1) Ask the ask right questions during the registration process to help segment respondents.
2) Tailor/customize messages to the proper segment
3) Include name of the original offer in the follow-up to generate recall
4) Provide additional offers/incentives to help bring lead through the sales cycle
5) Re-message the leads immediately
6) Avoid generic e-mail follow up
7) Send multiple follow- up emails/offers

Event Sponsorships – an evolution

June 13th, 2006 | Melissa Marron

Through the years, the one advertising medium that has evolved significantly is face to face events.  A few years back, events were very large, noisy, high traffic conferences that were used primarily for networking by the exhibitors.  They were limited to no filters for attendees and if your competitors were exhibitors, then you were an exhibitor.

Now the focus is more with events as lead generation vehicles that are designed to highlight “ROI” and “time to value” more efficiently with a smaller, more controlled audience.  These invitation only events, road shows, and seminars are now becoming major parts of marketing budgets.  Events of today offer a higher qualified audience who are typically further along in the buying process.  Is there more value in getting 3rd party analysts in a room with your potential customers than launching a seminar with your top notch product marketing team and executives?
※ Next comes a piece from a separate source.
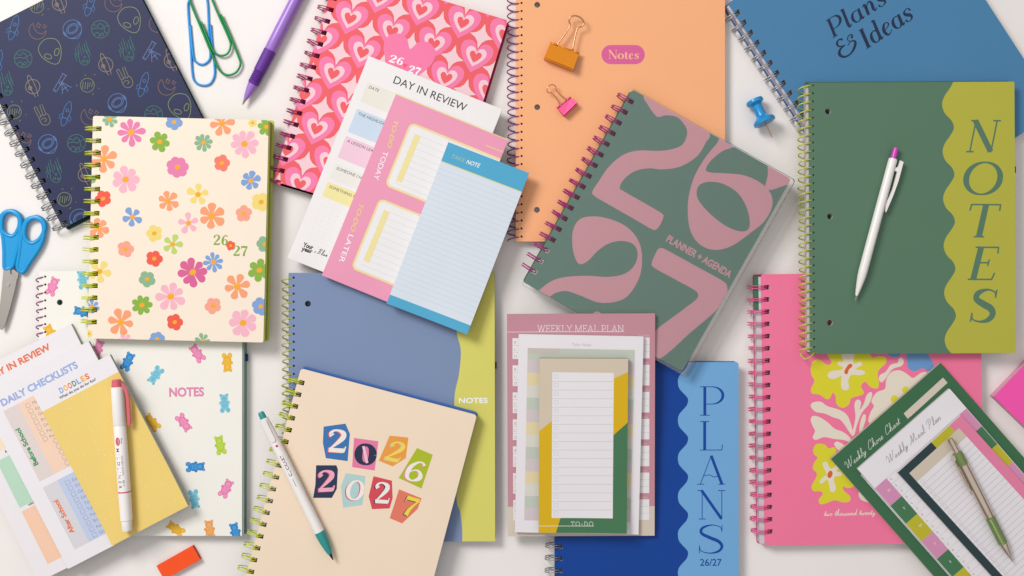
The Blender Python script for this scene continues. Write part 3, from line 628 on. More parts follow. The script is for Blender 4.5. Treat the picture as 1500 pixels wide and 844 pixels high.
for f in [(255, 179, 13, 5, SB, 'blob'), (260, 245, 17, 7, MP, 'blob'), (325, 239, 13, 5, CO, 'blob'), (151, 291, 13, 5, RD, 'blob'), (357, 313, 13, 5, PE, 'blob'), (226, 342, 13, 5, PY, 'blob'), (184, 365, 13, 5, PE, 'blob'), (226, 379, 13, 5, RD, 'blob'),
          (338, 360, 7.5, 5, RD, 'blob'), (215.5, 409, 13, 5, SG, 'blob'), (382.5, 296, 15, 5, PY, 'blob'), (256, 472, 13, 5, RD, 'blob'), (312, 448, 13, 5, PE, 'blob'), (382, 449, 14, 6, SB, 'blob'), (230, 497, 12, 6, SB, 'blob'), (388, 358, 13, 6, SG, 'blob'),
          (234, 208, 16, 6, GR, 'star'), (390, 186, 14, 6, GR, 'star'), (380, 396, 18, 6, GR, 'star'), (208, 447, 16, 7, GR, 'star'), (130, 489, 6, 6, PY, 'blob'), (370, 180, 7, 5, PY, 'blob'), (133, 263, 8, 5, SG, 'blob')]:
    flower(B, f[0], f[1], f[2], f[3], f[4], f[5])
GN = ink('#8fae48')
letters(B.c, B, '26', (313, 359), (332.5, 359.5), 15, GN, .95, layer=3); letters(B.c, B, '27', (342, 375), (362, 375.5), 15, GN, .95, layer=3)
B.done()

B = Book('green_notebook', 'deep green notebook with a scalloped olive yellow panel lettered downwards, lime spiral', 'notebook', [(1184, 120), (1485, 121), (1489, 517), (1187, 519)], .0122, .0100,
         '#5d8069', '#3f6b52', '#e0d8d2', rad=.0012, bind=sc(33, 3.5, 12, 6.5, 14, '#ccd13a', tail=True), punch=[(1213, 163), (1216, 317), (1216, 473)], group=SPIRAL, back_ext=(.0012, -.001, -.001, .0022), page_ext=(.0028, -.002, -.001, -.002))
w = []
for k in range(7):
    o = 69 * k; sx = .75 * k; w += [(1396.5 + sx, 119 + o), (1391 + sx, 130 + o), (1383.5 + sx, 141 + o), (1380 + sx, 153 + o), (1384 + sx, 166 + o), (1394 + sx, 177 + o)]
B.c.pr(B.P(cat([(1396, 108)] + w, False, 4) + [(1510, 600), (1510, 100)]), ink('#bebb48'), 1)
GNn = ink('#5d8069')
for ch, x0, x1, y0, y1, sh in (('N', 1415, 1466, 176, 223, .18), ('O', 1415, 1465, 237, 285.5, .1), ('T', 1420.5, 1465.5, 299, 347.5, .18), ('E', 1417.5, 1462.5, 361.5, 410, .2), ('S', 1421.5, 1460, 423.5, 472, .14)):
    letters(B.c, B, ch, (x0, y1), (x1, y1 + .3), y1 - y0, GNn, 1.5, sh)
B.done()
tab = MB(); a, b = B.L(1482, 252.5), B.L(1491.6, 243); tab.slab(rrect(a[0], a[1], b[0], b[1], .0005), .003, .0046, M('#27604a', .6)); tab.build('elastic_tab', B.root)

B = Book('date_planner', 'sage green planner with giant mauve numerals under a clear jacket, bound with magenta wire', 'planner', [(927, 131), (1158, 262), (1000, 545), (766.5, 413)], .0122, .0125,
         '#6c897e', '#2f6a4a', '#d8cfc6', rad=.003, bind=tw(17, 16.5, 17.9, 9, 15, '#b8308a', .2, r=.0006), group=SPIRAL, back_ext=(.0012, 0, -.001, 0))
MV = ink('#d5a1ab'); g = lambda *p: B.P(cat(zz(740, 120, .5213, *p)))
B.c.pr(g((395, 40), (402, 66), (424, 96), (436, 98), (452, 94), (484, 100), (508, 128), (510, 152), (496, 178), (465, 190), (430, 194), (375, 193), (332, 205), (292, 238), (264, 278), (246, 306), (250, 320), (300, 350), (360, 384), (410, 413), (424, 415), (434, 404), (444, 382), (440, 370), (390, 340), (334, 308), (322, 298), (332, 276), (362, 252), (402, 243), (442, 246), (492, 238), (538, 210), (563, 172), (572, 140), (500, 70)), MV, 1)
o6 = g((606, 160), (594, 174), (560, 216), (530, 270), (514, 335), (516, 400), (532, 441), (562, 466), (600, 472), (642, 458), (690, 424), (728, 392), (750, 350), (746, 314), (718, 284), (672, 263), (620, 257), (580, 255), (564, 248), (576, 224), (610, 195), (650, 178))
i6 = g((538, 312), (546, 290), (572, 281), (610, 286), (650, 309), (675, 345), (687, 388), (683, 414), (660, 420), (620, 405), (576, 371), (546, 337))
B.c.pr([o6, i6], MV, 1)
B.c.pr(g((742, 225), (738, 262), (731, 294), (742, 304), (772, 296), (812, 276), (790, 240)), MV, 1.5)
B.c.pr(g((210, 386), (252, 378), (302, 388), (346, 411), (376, 450), (385, 500), (376, 552), (346, 600), (310, 618), (262, 620), (210, 600), (172, 588), (140, 594), (112, 612), (84, 600), (102, 580), (132, 559), (172, 548), (230, 545), (290, 548), (336, 539), (364, 514), (372, 480), (358, 455), (325, 447), (290, 455), (260, 475), (236, 500), (216, 512), (202, 506), (190, 470), (190, 420)), MV, 1)
B.c.pr(g((428, 472), (440, 467), (460, 476), (540, 520), (612, 560), (624, 578), (620, 602), (590, 645), (520, 705), (440, 775), (390, 780), (390, 730), (430, 692), (500, 640), (536, 612), (542, 598), (530, 584), (470, 551), (418, 522), (412, 508), (420, 488)), MV, 1)
B.c.pr(g((246, 652), (258, 645), (270, 652), (275, 670), (245, 670)), MV, 1)
text(B.c, B, 'PLANNER + AGENDA', (975, 353), (1068.5, 407.5), 10.4, MV, .035)
B.done()
jk = MB(); fm = film(); o = B.rect(.0006, .0004, .0008, .0004, .003)
jk.face([(p[0], p[1], B.t + .0009) for p in ccw(o)], fm); rim = film(.17); o2 = B.rect(.0006, .0030, .0046, .0012, .003); o3 = B.rect(.0006, .0034, .0050, .0012, .003)
jk.grid([[(p[0], p[1], B.t + .0009) for p in o], [(p[0], p[1], B.t + .0004) for p in o2], [(p[0], p[1], B.t - .0040) for p in o3]], rim, True, True); jk.build('clear_jacket', B.root)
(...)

What event strategy has worked for you?

Here’s the leads-now what do we do with them?

June 6th, 2006 | Marilou Barsam

I often wonder what kind of help IT marketers want from publishers when it comes to assisting them with their lead management activities. From my perspective, IT companies are now engaged in this activity on a number of levels. As a generalization I’d say that most small and medium companies are still pretty hands-on, slowly but surely introducing sales focused software solutions to help them manage lead flow from marketing to sales and to track conversion from lead to opportunity to actual revenue. Dashboard analysis is seldom shared with my client consulting team but occasionally a client will offer us a perspective on what’s happening behind their lead collection “curtain”.

Larger companies are building out proprietary lead portals and systems, often partnering with sophisticated CRM systems. Ironically, even after they do this, they admit the leads get lost within a myriad of post-marketing activities or fall into a black hole over which they have no control.

In the midst of all this “here’s the leads-now what do we do with them” hoop-la, media publishers are coming up with programs and technologies that can complement marketers’ efforts. From your perspective, what kind of help do you need or want? Should publishers be assisting you in sorting out the leads or just generating them for you and handing them over to you?